STATED PROBLEM:
Would you output the whole listing below, exactly as it reads?
* Start DATA SHOWN *
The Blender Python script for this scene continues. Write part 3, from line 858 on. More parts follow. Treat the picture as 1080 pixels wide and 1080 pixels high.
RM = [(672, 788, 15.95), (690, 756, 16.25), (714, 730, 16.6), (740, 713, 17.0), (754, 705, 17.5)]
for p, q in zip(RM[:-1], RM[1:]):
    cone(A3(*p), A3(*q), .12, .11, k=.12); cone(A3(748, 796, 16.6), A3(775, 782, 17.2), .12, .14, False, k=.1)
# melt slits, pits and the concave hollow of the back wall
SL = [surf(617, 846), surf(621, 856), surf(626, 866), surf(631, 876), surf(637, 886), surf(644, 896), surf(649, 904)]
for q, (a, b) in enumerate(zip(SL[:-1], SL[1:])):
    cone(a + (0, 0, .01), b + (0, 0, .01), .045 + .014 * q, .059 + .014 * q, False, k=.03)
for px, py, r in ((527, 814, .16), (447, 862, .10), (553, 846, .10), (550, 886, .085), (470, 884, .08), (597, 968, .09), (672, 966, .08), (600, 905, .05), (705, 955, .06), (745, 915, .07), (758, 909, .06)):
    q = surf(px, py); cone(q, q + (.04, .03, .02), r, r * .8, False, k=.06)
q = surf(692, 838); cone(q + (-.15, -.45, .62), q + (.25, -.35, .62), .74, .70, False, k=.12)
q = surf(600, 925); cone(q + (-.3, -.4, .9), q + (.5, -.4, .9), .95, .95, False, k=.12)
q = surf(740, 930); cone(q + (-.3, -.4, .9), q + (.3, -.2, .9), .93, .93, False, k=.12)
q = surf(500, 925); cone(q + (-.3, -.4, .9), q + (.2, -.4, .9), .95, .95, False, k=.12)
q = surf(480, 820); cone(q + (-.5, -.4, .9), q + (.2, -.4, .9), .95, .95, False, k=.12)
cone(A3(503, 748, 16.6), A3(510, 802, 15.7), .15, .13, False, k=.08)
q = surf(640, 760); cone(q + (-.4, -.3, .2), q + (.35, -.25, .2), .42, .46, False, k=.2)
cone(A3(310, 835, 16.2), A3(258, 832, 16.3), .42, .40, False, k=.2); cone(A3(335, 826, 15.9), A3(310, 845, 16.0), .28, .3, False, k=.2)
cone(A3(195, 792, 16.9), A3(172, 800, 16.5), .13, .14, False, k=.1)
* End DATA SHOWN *
WRITTEN ANSWER:
The Blender Python script for this scene continues. Write part 3, from line 858 on. More parts follow. Treat the picture as 1080 pixels wide and 1080 pixels high.
RM = [(672, 788, 15.95), (690, 756, 16.25), (714, 730, 16.6), (740, 713, 17.0), (754, 705, 17.5)]
for p, q in zip(RM[:-1], RM[1:]):
    cone(A3(*p), A3(*q), .12, .11, k=.12); cone(A3(748, 796, 16.6), A3(775, 782, 17.2), .12, .14, False, k=.1)
# melt slits, pits and the concave hollow of the back wall
SL = [surf(617, 846), surf(621, 856), surf(626, 866), surf(631, 876), surf(637, 886), surf(644, 896), surf(649, 904)]
for q, (a, b) in enumerate(zip(SL[:-1], SL[1:])):
    cone(a + (0, 0, .01), b + (0, 0, .01), .045 + .014 * q, .059 + .014 * q, False, k=.03)
for px, py, r in ((527, 814, .16), (447, 862, .10), (553, 846, .10), (550, 886, .085), (470, 884, .08), (597, 968, .09), (672, 966, .08), (600, 905, .05), (705, 955, .06), (745, 915, .07), (758, 909, .06)):
    q = surf(px, py); cone(q, q + (.04, .03, .02), r, r * .8, False, k=.06)
q = surf(692, 838); cone(q + (-.15, -.45, .62), q + (.25, -.35, .62), .74, .70, False, k=.12)
q = surf(600, 925); cone(q + (-.3, -.4, .9), q + (.5, -.4, .9), .95, .95, False, k=.12)
q = surf(740, 930); cone(q + (-.3, -.4, .9), q + (.3, -.2, .9), .93, .93, False, k=.12)
q = surf(500, 925); cone(q + (-.3, -.4, .9), q + (.2, -.4, .9), .95, .95, False, k=.12)
q = surf(480, 820); cone(q + (-.5, -.4, .9), q + (.2, -.4, .9), .95, .95, False, k=.12)
cone(A3(503, 748, 16.6), A3(510, 802, 15.7), .15, .13, False, k=.08)
q = surf(640, 760); cone(q + (-.4, -.3, .2), q + (.35, -.25, .2), .42, .46, False, k=.2)
cone(A3(310, 835, 16.2), A3(258, 832, 16.3), .42, .40, False, k=.2); cone(A3(335, 826, 15.9), A3(310, 845, 16.0), .28, .3, False, k=.2)
cone(A3(195, 792, 16.9), A3(172, 800, 16.5), .13, .14, False, k=.1)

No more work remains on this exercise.